▶ EXERCISE AIM: Restate the material word for word and leave out anything that is a picture.

▶ GIVEN DATA:
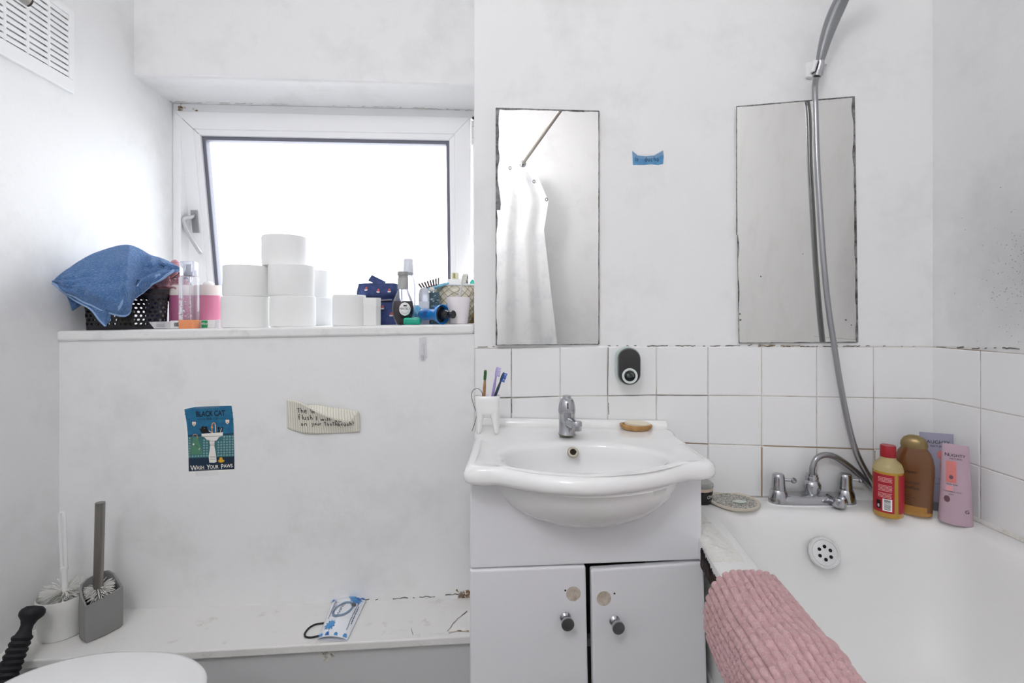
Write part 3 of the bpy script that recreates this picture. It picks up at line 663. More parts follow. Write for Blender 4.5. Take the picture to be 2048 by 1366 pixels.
for r_, t_ in ((.0135, 0), (.0175, 0), (.0185, .03), (.0145, .03), (.0135, 0)):
    q = Vector((0, 0, 1)).rotation_difference(ax_h).to_matrix(); hr.append([hx0+ax_h*(t_+.004)+q @ Vector((r_*math.cos(k), r_*math.sin(k), 0)) for k in [CR+1.15*PI*i/24 for i in range(25)]])
mb.loops(hr, False); obj('cradle', mb, PLW, hd_t, bevel=.0)
sh = thing('shower_handset', 'chrome shower handset held in the white bracket at the top edge', 'shower head', hx0)
P = smooth([pt(1640, 122, 1.389), pt(1651, 80, 1.376), pt(1665, 40, 1.36), pt(1681, 4, 1.34), pt(1700, -34, 1.312), pt(1712, -55, 1.29)], 8); m_n = len(P)
R = [.0105+.0085*math.sin(PI*min(1, k/(m_n*.62))*.62)*(1 if k < m_n*.55 else 1-.25*(k/m_n-.55)/.45) for k in range(m_n)]
obj('handle', MB().tube(P, R, 24), mat('satin_chrome', '#97989b', .22, 1.), sh)
mb = MB().tube([hx0-ax_h*.004, hx0+ax_h*.012, hx0+ax_h*.0125, hx0+ax_h*.030, P[0]], [.0115, .0105, .0095, .0105, .0105], 24); obj('ferrule', mb, CHROME, sh)
hc = P[-1]; hax = Vector((.25, -.80, -.55)).normalized(); mb = MB().lathe([(.0001, -.014), (.02, -.013), (.04, -.004), (.043, .004), (.041, .009), (.0001, .010)], hc+Vector((.012, -.01, .012)), 36, hax); obj('spray_head', mb, CHROME, sh)
pp = [(1633, 153, 1.393), (1630, 175, 1.408), (1631, 225, 1.415), (1634, 320, 1.414), (1640, 420, 1.413), (1647, 520, 1.411), (1656, 610, 1.408), (1668, 690, 1.402), (1681, 770, 1.396), (1697, 850, 1.392), (1711, 900, 1.388), (1727, 935, 1.388), (1744, 962, 1.385), (1757, 985, 1.38)]
P1 = [pt(*p) for p in pp]
P2 = [pt(1762, 996, 1.386), pt(1752, 986, 1.402), pt(1738, 968, 1.408), pt(1716, 947, 1.407), pt(1690, 926, 1.405), pt(1668, 913, 1.403), pt(1648, 910, 1.402), pt(1632, 918, 1.401), pt(1625, 934, 1.401)]
P = smooth(P1+P2, 12)+[Vector((bo.x, bo.y, bo.z+.07)), Vector((bo.x, bo.y, bo.z+.055))]
P = resample(P, .0021)
hm = MB().tube(P, [.0083 if k % 2 else .0067 for k in range(len(P))], 14); ho = obj('shower_hose', hm, HOSEM, loc=P[0], ang=180); tag(ho, 'long ribbed metal shower hose hanging across the right mirror to the bath tap', 'hose')

# ------------------------------------------------------------------ things on the bath end
def on_bath(px, Y, z=DZ): return Vector(((px-CX)/F*Y, Y, z))
c = Vector((.531, 1.408, DZ)); po = thing('cosmetic_pot', 'small black pot with white lettering behind the vanity unit', 'pot', c)
obj('pot', MB().lathe([(.0001, 0), (.028, 0), (.030, .003), (.0325, .036), (.0325, .044)], c, 36), mat('pot_black', '#17171a', .35), po)
obj('rim_band', MB().lathe([(.0328, .036), (.0332, .044), (.0328, .0445)], c, 36), mat('pot_peach', '#c9b3a4', .5), po)
obj('lid', MB().lathe([(.0338, .0445), (.0345, .047), (.034, .053), (.030, .057), (.0001, .058)], c, 36), mat('pot_lid_grey', '#8a8d88', .25, coat=.4), po)
def cylmap(c, r, a0, k=1.):                            # lettering wrapped on an upright cylinder: x along the girth, y up
    return lambda x, y, o=0.: Vector((c.x+(r+o)*math.sin(a0+x/r), c.y-(r+o)*math.cos(a0+x/r), c.z+y))
LETW = mat('lettering_white', '#f2f2f2', .6); LETK = mat('lettering_black', '#1b1b1d', .6)
mb = MB().text2('OWER', .004, .018, .0125, cylmap(c, .0318, .62), 0, .0006, shear=.25, down=False); mb.stroke2([(-.006, .011), (.014, .011)], .0012, cylmap(c, .0312, .62), 0, .0006); obj('lettering', mb, LETW, po, smooth=False)

c = on_bath(1468, 1.392); st = obj('soap_stone', MB().lathe([(.0001, 0), (.058, 0), (.0655, .004), (.067, .009), (.065, .0105), (.0585, .009), (.0575, .0075), (.0001, .0075)], c, 48), mat('stone_dish', '#cbc3b4', .7), loc=c)
tag(st, 'round grey speckled stone dish left of the bath tap', 'soap dish')
obj('speckled_top', MB().lathe([(.0578, .0078), (.0001, .0084)], c, 40), mat('stone_speckle', '#6f6e6a', .8, bump=(300, .8, .002), var=('#d0cdc4', 330, .45, .55)), st)
mb = MB().lathe([(.0001, .0085), (.016, .0085), (.018, .0105), (.012, .0125), (.0001, .013)], c+Vector((.010, -.012, 0)), 20, sx=1.1, sy=.6)
so2 = obj('soap_sliver', mb, mat('soap_green_white', '#c9d2c8', .5), loc=c); tag(so2, 'worn pale sliver of soap on the speckled stone dish', 'soap')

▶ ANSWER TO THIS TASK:
Write part 3 of the bpy script that recreates this picture. It picks up at line 663. More parts follow. Write for Blender 4.5. Take the picture to be 2048 by 1366 pixels.
for r_, t_ in ((.0135, 0), (.0175, 0), (.0185, .03), (.0145, .03), (.0135, 0)):
    q = Vector((0, 0, 1)).rotation_difference(ax_h).to_matrix(); hr.append([hx0+ax_h*(t_+.004)+q @ Vector((r_*math.cos(k), r_*math.sin(k), 0)) for k in [CR+1.15*PI*i/24 for i in range(25)]])
mb.loops(hr, False); obj('cradle', mb, PLW, hd_t, bevel=.0)
sh = thing('shower_handset', 'chrome shower handset held in the white bracket at the top edge', 'shower head', hx0)
P = smooth([pt(1640, 122, 1.389), pt(1651, 80, 1.376), pt(1665, 40, 1.36), pt(1681, 4, 1.34), pt(1700, -34, 1.312), pt(1712, -55, 1.29)], 8); m_n = len(P)
R = [.0105+.0085*math.sin(PI*min(1, k/(m_n*.62))*.62)*(1 if k < m_n*.55 else 1-.25*(k/m_n-.55)/.45) for k in range(m_n)]
obj('handle', MB().tube(P, R, 24), mat('satin_chrome', '#97989b', .22, 1.), sh)
mb = MB().tube([hx0-ax_h*.004, hx0+ax_h*.012, hx0+ax_h*.0125, hx0+ax_h*.030, P[0]], [.0115, .0105, .0095, .0105, .0105], 24); obj('ferrule', mb, CHROME, sh)
hc = P[-1]; hax = Vector((.25, -.80, -.55)).normalized(); mb = MB().lathe([(.0001, -.014), (.02, -.013), (.04, -.004), (.043, .004), (.041, .009), (.0001, .010)], hc+Vector((.012, -.01, .012)), 36, hax); obj('spray_head', mb, CHROME, sh)
pp = [(1633, 153, 1.393), (1630, 175, 1.408), (1631, 225, 1.415), (1634, 320, 1.414), (1640, 420, 1.413), (1647, 520, 1.411), (1656, 610, 1.408), (1668, 690, 1.402), (1681, 770, 1.396), (1697, 850, 1.392), (1711, 900, 1.388), (1727, 935, 1.388), (1744, 962, 1.385), (1757, 985, 1.38)]
P1 = [pt(*p) for p in pp]
P2 = [pt(1762, 996, 1.386), pt(1752, 986, 1.402), pt(1738, 968, 1.408), pt(1716, 947, 1.407), pt(1690, 926, 1.405), pt(1668, 913, 1.403), pt(1648, 910, 1.402), pt(1632, 918, 1.401), pt(1625, 934, 1.401)]
P = smooth(P1+P2, 12)+[Vector((bo.x, bo.y, bo.z+.07)), Vector((bo.x, bo.y, bo.z+.055))]
P = resample(P, .0021)
hm = MB().tube(P, [.0083 if k % 2 else .0067 for k in range(len(P))], 14); ho = obj('shower_hose', hm, HOSEM, loc=P[0], ang=180); tag(ho, 'long ribbed metal shower hose hanging across the right mirror to the bath tap', 'hose')

# ------------------------------------------------------------------ things on the bath end
def on_bath(px, Y, z=DZ): return Vector(((px-CX)/F*Y, Y, z))
c = Vector((.531, 1.408, DZ)); po = thing('cosmetic_pot', 'small black pot with white lettering behind the vanity unit', 'pot', c)
obj('pot', MB().lathe([(.0001, 0), (.028, 0), (.030, .003), (.0325, .036), (.0325, .044)], c, 36), mat('pot_black', '#17171a', .35), po)
obj('rim_band', MB().lathe([(.0328, .036), (.0332, .044), (.0328, .0445)], c, 36), mat('pot_peach', '#c9b3a4', .5), po)
obj('lid', MB().lathe([(.0338, .0445), (.0345, .047), (.034, .053), (.030, .057), (.0001, .058)], c, 36), mat('pot_lid_grey', '#8a8d88', .25, coat=.4), po)
def cylmap(c, r, a0, k=1.):                            # lettering wrapped on an upright cylinder: x along the girth, y up
    return lambda x, y, o=0.: Vector((c.x+(r+o)*math.sin(a0+x/r), c.y-(r+o)*math.cos(a0+x/r), c.z+y))
LETW = mat('lettering_white', '#f2f2f2', .6); LETK = mat('lettering_black', '#1b1b1d', .6)
mb = MB().text2('OWER', .004, .018, .0125, cylmap(c, .0318, .62), 0, .0006, shear=.25, down=False); mb.stroke2([(-.006, .011), (.014, .011)], .0012, cylmap(c, .0312, .62), 0, .0006); obj('lettering', mb, LETW, po, smooth=False)

c = on_bath(1468, 1.392); st = obj('soap_stone', MB().lathe([(.0001, 0), (.058, 0), (.0655, .004), (.067, .009), (.065, .0105), (.0585, .009), (.0575, .0075), (.0001, .0075)], c, 48), mat('stone_dish', '#cbc3b4', .7), loc=c)
tag(st, 'round grey speckled stone dish left of the bath tap', 'soap dish')
obj('speckled_top', MB().lathe([(.0578, .0078), (.0001, .0084)], c, 40), mat('stone_speckle', '#6f6e6a', .8, bump=(300, .8, .002), var=('#d0cdc4', 330, .45, .55)), st)
mb = MB().lathe([(.0001, .0085), (.016, .0085), (.018, .0105), (.012, .0125), (.0001, .013)], c+Vector((.010, -.012, 0)), 20, sx=1.1, sy=.6)
so2 = obj('soap_sliver', mb, mat('soap_green_white', '#c9d2c8', .5), loc=c); tag(so2, 'worn pale sliver of soap on the speckled stone dish', 'soap')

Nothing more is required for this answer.